Lunch is spent advising a volunteer group of community library supporters who are trying to organize a summer reading program for latchkey children from low-income families. Marissa suggests local business sponsorships to help underwrite the program as well as a partnership arrangement with the city bus service to transport the children to and from the branch libraries.

When she returns to the office, a voice-mail is waiting from the Seattle Times technology reporter who wants to get a local angle on an Internet deregulation story coming from this morning's congressional hearings in Washington, D.C. Marissa locates a Microsoft executive who will answer the Times reporter's questions and explain the company's long-term deregulation positions.
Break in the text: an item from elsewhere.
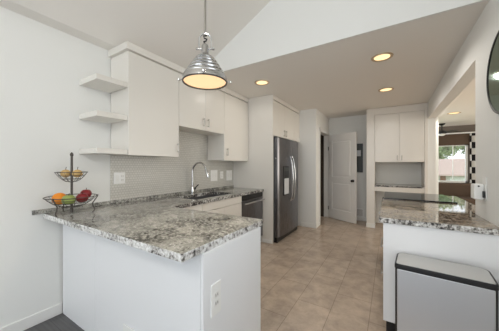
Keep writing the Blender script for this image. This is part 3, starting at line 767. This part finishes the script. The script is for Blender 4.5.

It's now 3 P.M. and Marissa begins assembling research materials for a Microsoft brand manager who wants to know how public relations can support his marketing program that also includes advertising, corporate sponsorships, promotions, and sales materials.

Thus, in just the past six hours Marissa has clearly demonstrated what skillful public relations practitioners accomplish for their organizations and clients. In preparing the product launch announcement for the trade press, she showed how practitioners use communication strategically to gain a competitive edge in the marketplace among key audiences. By helping the library volunteers she demonstrated how public relations professionals think about building relationships or win-win situations with groups such as corporate sponsors. And finally, by thinking ahead, Marissa was able to connect the Times reporter with a smart company spokesperson who could explain how Microsoft was adapting to changing societal and business conditions, thereby enhancing the company's long-term reputation.